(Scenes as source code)
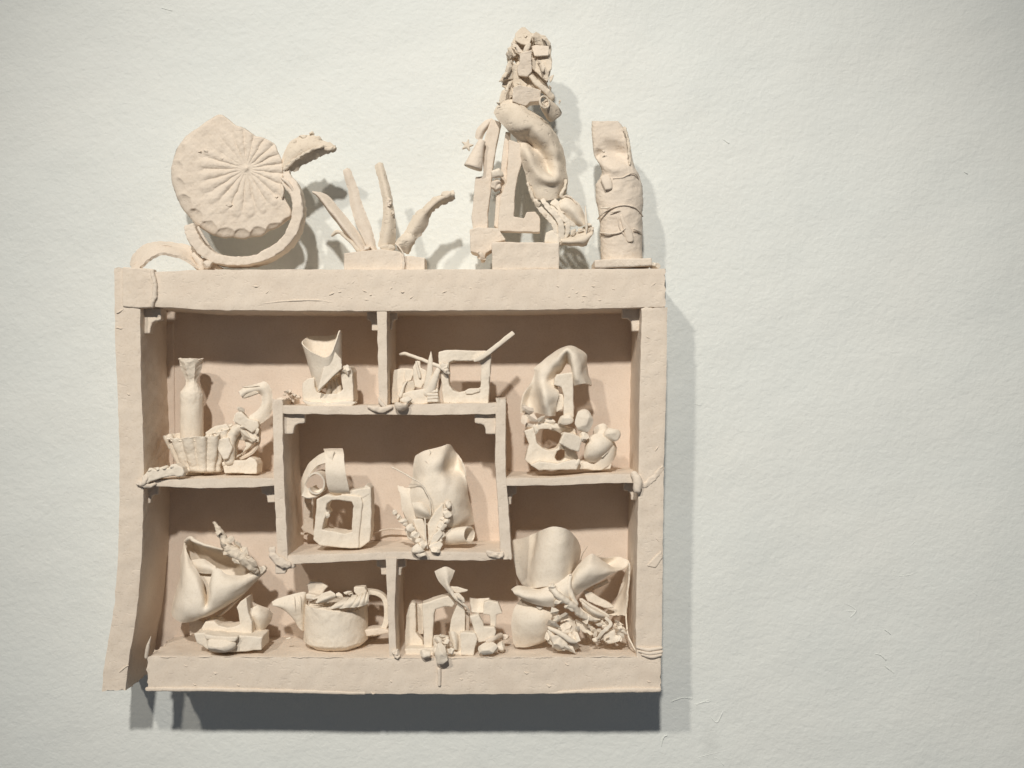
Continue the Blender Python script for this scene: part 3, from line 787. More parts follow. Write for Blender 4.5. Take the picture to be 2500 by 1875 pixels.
sheet('draped_torso', t, C2, [
    [(452, -12, 40), (505, -100, 36), (627, -148, 36), (745, -75, 48), (880, 5, 66), (990, 78, 84)],
    [(505, 60, 34), (600, -20, 18), (700, -50, 16), (800, -20, 26), (920, 50, 46), (1020, 110, 80)],
    [(590, 150, 32), (690, 130, 14), (800, 110, 10), (900, 100, 16), (1010, 140, 36), (1085, 210, 84)],
    [(650, 200, 40), (730, 205, 34), (800, 205, 36), (930, 220, 16), (1060, 270, 40), (1140, 325, 86)],
    [(705, 290, 50), (770, 290, 54), (850, 330, 66), (960, 350, 44), (1080, 370, 34), (1165, 400, 86)],
    [(735, 420, 42), (800, 400, 18), (880, 440, 34), (980, 480, 60), (1090, 480, 40), (1178, 480, 84)],
    [(765, 540, 40), (850, 530, 14), (940, 570, 36), (1020, 600, 50), (1110, 580, 36), (1192, 600, 80)],
    [(795, 650, 40), (880, 620, 18), (970, 660, 12), (1060, 680, 12), (1130, 660, 34), (1206, 690, 78)],
    [(812, 745, 42), (890, 745, 30), (980, 750, 26), (1070, 750, 28), (1130, 740, 40), (1195, 770, 74)],
    [(860, 890, 44), (920, 880, 34), (990, 890, 30), (1050, 880, 32), (1100, 870, 40), (1150, 860, 66)]], th=7, mat=M_TAN, amp=.8, step=2.6)
lump('clay_blob', t, C1, 680, 1235, 26, 34, 26, 20, mat=M_TAN)
sweep('collar_fold', t, C1, [(800, 1095, 34, 18), (900, 1150, 30, 22), (1000, 1240, 36, 22), (1110, 1300, 44, 22), (1225, 1370, 56, 10)], mat=M_TAN)
sweep('torn_fringe', t, C2, [(1195, 680, 40, 12), (1185, 760, 36, 14), (1145, 840, 34, 20), (1180, 860, 36, 12)], mat=M_TAN, rough=1.5)
sweep('torn_fringe', t, C2, [(800, 720, 34, 14), (835, 800, 32, 18), (870, 900, 32, 16)], mat=M_TAN, rough=1.5)
# shards round the head
H = [
 ('head_slab', [(880, 440), (960, 420), (1035, 400), (1035, 560), (1042, 690), (985, 760), (860, 745), (845, 650), (880, 560)], 22, 12),
 ('head_slab', [(780, 560), (850, 600), (850, 745), (900, 800), (980, 860), (960, 900), (800, 900), (775, 760)], 40, 16),
 ('petal', [(820, 180), (900, 95), (950, 92), (1010, 150), (1048, 205), (1000, 335), (905, 315), (820, 268)], 34, 12),
 ('petal', [(1055, 215), (1100, 150), (1150, 200), (1220, 205), (1290, 300), (1285, 350), (1090, 322)], 38, 14),
 ('petal', [(1040, 350), (1110, 330), (1275, 350), (1262, 470), (1080, 482)], 28, 10),
 ('petal', [(1035, 520), (1150, 480), (1262, 480), (1312, 560), (1308, 650), (1270, 690), (1255, 830), (1180, 770), (1040, 640)], 34, 12),
 ('head_shard', [(760, 295), (850, 330), (920, 420), (940, 440), (860, 430)], 26, 6),
 ('head_shard', [(700, 430), (745, 350), (810, 395), (830, 470), (740, 520), (705, 500)], 40, 10),
 ('head_shard', [(720, 560), (770, 520), (800, 620), (760, 640), (715, 610)], 44, 10),
 ('head_shard', [(700, 680), (770, 640), (785, 790), (690, 800), (595, 825)], 36, 8),
 ('head_shard', [(640, 885), (660, 800), (785, 795), (780, 900), (690, 915)], 44, 10),
 ('head_shard', [(640, 950), (760, 890), (800, 930), (785, 1010), (740, 1060), (600, 1130), (615, 1020)], 34, 12),
 ('neck_block', [(790, 905), (870, 870), (1000, 900), (1165, 940), (1150, 1085), (1020, 1095), (960, 1150), (780, 1095)], 22, 34),
 ('head_shard', [(1280, 760), (1340, 730), (1320, 800), (1290, 835)], 40, 6),
 ('head_slab', [(780, 430), (900, 440), (880, 620), (820, 560), (790, 500)], 58, 8),
 ('head_slab', [(1000, 440), (1200, 440), (1230, 800), (1300, 1010), (1180, 960), (980, 880), (1000, 700)], 62, 10),
]
slab('head_slab', t, C1, [(820, 200), (900, 110), (960, 120), (1050, 190), (1120, 170), (1220, 215), (1285, 300), (1300, 560), (1290, 670), (1240, 820), (1290, 1010), (1190, 970), (1000, 890), (900, 920), (790, 1080), (640, 1110), (690, 890), (650, 850), (730, 660), (705, 440), (765, 360)], 52, 12, holes=[[(805, 500), (840, 490), (865, 540), (840, 600), (800, 570)]], mat=M_TAN, voxel=1.4, amp=2.5, fine=1.2)
for n_, pl, z_, t_ in H:
    slab(n_, t, C1, pl, z_, t_ if n_ == 'neck_block' else t_ * .5, mat=M_TAN if z_ > 30 else M_SHELF, voxel=1.2, soft=1, amp=.8, fine=.4, tilt=(RS.uniform(-.25, .25), RS.uniform(-.25, .25)))
sweep('strut', t, C1, [(1010, 740, 34, 26), (1120, 860, 32, 40), (1240, 960, 34, 44), (1310, 1040, 40, 46)], e=4, mat=M_TAN, rough=1)
sweep('strut', t, C1, [(1000, 330, 24, 30), (960, 400, 22, 34), (930, 450, 22, 20)], e=3, mat=M_TAN, rough=1)
for k, (x, y, s_, a) in enumerate(((700, 930, 80, 2.0), (730, 640, 80, 1.8), (745, 420, 70, 1.3), (930, 200, 80, 1.2), (1180, 620, 90, 1.3), (1230, 760, 70, 1.0), (960, 560, 80, 1.5), (720, 470, 60, 1.2), (690, 720, 70, 2.2), (740, 860, 70, 1.9), (650, 1050, 60, 2.1), (1060, 190, 40, 1.5), (1210, 240, 50, .4), (1290, 900, 50, 1.2),
                                   (1420, 1090, 40, 1.5), (800, 340, 60, .8), (980, 360, 50, 2.0), (1110, 420, 60, .1), (880, 860, 60, .3), (760, 560, 50, 1.8), (1240, 420, 50, 1.4), (590, 1120, 34, .5), (1150, 560, 60, .8), (660, 800, 44, 2.4))):
    shard(t, C1, x, y, 14 + (k * 7) % 24, s_, a, 0.45, M_TAN, aspect=2.1, tiltz=.9)
# small open cup hanging on the right of the head
def cup():
    sweep('cup', t, C1, [(1222, 1118, 26, 84, 70), (1262, 1170, 34, 96, 80), (1320, 1240, 46, 108, 84), (1352, 1290, 54, 108, 80)], mat=M_TAN, seg=28, e=2.8, cap='flat', amp=.7)
    ring = []
    for k in range(15):
        a = 2 * math.pi * k / 14
        ring.append((1212 + 62 * math.cos(a) + 12 * math.sin(a), 1106 + 80 * math.sin(a), 11 + 5 * math.cos(a), 15, 22))
    sweep('cup_rim', t, C1, ring, mat=M_TAN, seg=10, amp=.3)
    sweep('cup_bar', t, C1, [(1180, 1105, 8, 8), (1240, 1175, 9, 8)], mat=M_TAN, seg=8)
cup()
# torn strips below the drape
for pts in ([(880, 890, 26, 16), (920, 960, 22, 24), (1000, 1050, 20, 26), (1070, 1130, 20, 24), (1100, 1240, 22, 26), (1110, 1310, 26, 22)],
            [(950, 880, 24, 16), (1010, 960, 18, 22), (1090, 1040, 14, 26), (1140, 1120, 14, 24), (1150, 1230, 18, 28), (1150, 1320, 24, 24)],
            [(1030, 960, 26, 22), (1110, 1030, 20, 30), (1190, 1090, 18, 28), (1250, 1130, 20, 24), (1290, 1150, 22, 14)],
            [(1170, 1060, 22, 14), (1210, 1130, 18, 20), (1210, 1210, 20, 22), (1170, 1300, 24, 20)],
            [(1060, 900, 34, 30), (1120, 950, 28, 30), (1180, 1020, 26, 20)]):
    sweep('torn_strip', t, C2, [(p[0], p[1], p[2], p[3] * 1.15, p[3] * .4) for p in pts], mat=M_PALE, rough=1.2, e=5)
sheet('petal', t, C2, [[(1130, 910, 40), (1200, 848, 44), (1320, 925, 50), (1405, 1080, 50)], [(1140, 960, 24), (1220, 950, 18), (1310, 1030, 20), (1390, 1150, 30)], [(1200, 1060, 34), (1240, 1110, 34), (1280, 1130, 36), (1330, 1150, 40)]], th=5, mat=M_PALE, amp=1)
sheet('petal', t, C2, [[(1150, 1270, 40), (1280, 1240, 44), (1400, 1170, 50), (1485, 1180, 50)], [(1150, 1320, 16), (1270, 1310, 12), (1380, 1290, 14), (1470, 1240, 24)], [(1130, 1345, 30), (1260, 1350, 30), (1390, 1365, 30), (1440, 1270, 40)]], th=5, mat=M_TAN, amp=1, ragged=2)
sweep('blade', t, C2, [(1398, 955, 20, 5, 14), (1405, 1060, 18, 12, 16), (1412, 1160, 18, 14, 16), (1408, 1250, 22, 5, 10)], mat=M_PALE, e=3)
lump('clay_blob', t, C2, 1450, 1200, 30, 34, 50, 34, mat=M_TAN, facets=4, rough=.4)
lump('clay_blob', t, C2, 1440, 1150, 26, 30, 24, 24, mat=M_PALE, facets=3, rough=.3)
slab('petal', t, C2, [(990, 1230), (1060, 1200), (1120, 1260), (1130, 1340), (980, 1330)], 20, 12, mat=M_PALE, voxel=1.5, soft=2)
sweep('torn_fringe', t, C2, [(1150, 860, 34, 10), (1200, 845, 34, 10), (1260, 870, 36, 8), (1315, 930, 38, 8)], mat=M_SHELF, rough=1.5, seg=10)
for k in range(7): shard(t, C2, 900 + k * 75, 930 + k * 45 + (k % 2) * 60, 16 + k, 44, 0.8 + k * .3, .3, M_TAN)

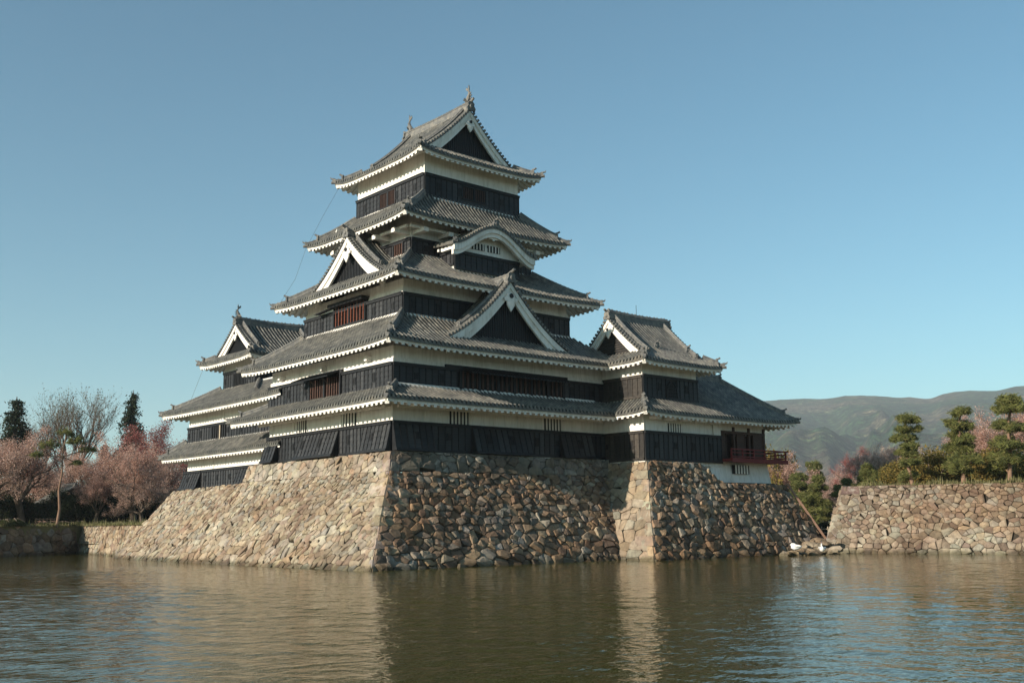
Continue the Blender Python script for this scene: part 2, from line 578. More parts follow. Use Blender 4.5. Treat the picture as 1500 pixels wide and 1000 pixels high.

■ **Written problem**
Show the lines that mention the word "pixels".

■ **Correct output**
Continue the Blender Python script for this scene: part 3, from line 787. More parts follow. Write for Blender 4.5. Take the picture to be 2500 by 1875 pixels.
Continue the Blender Python script for this scene: part 2, from line 578. More parts follow. Use Blender 4.5. Treat the picture as 1500 pixels wide and 1000 pixels high.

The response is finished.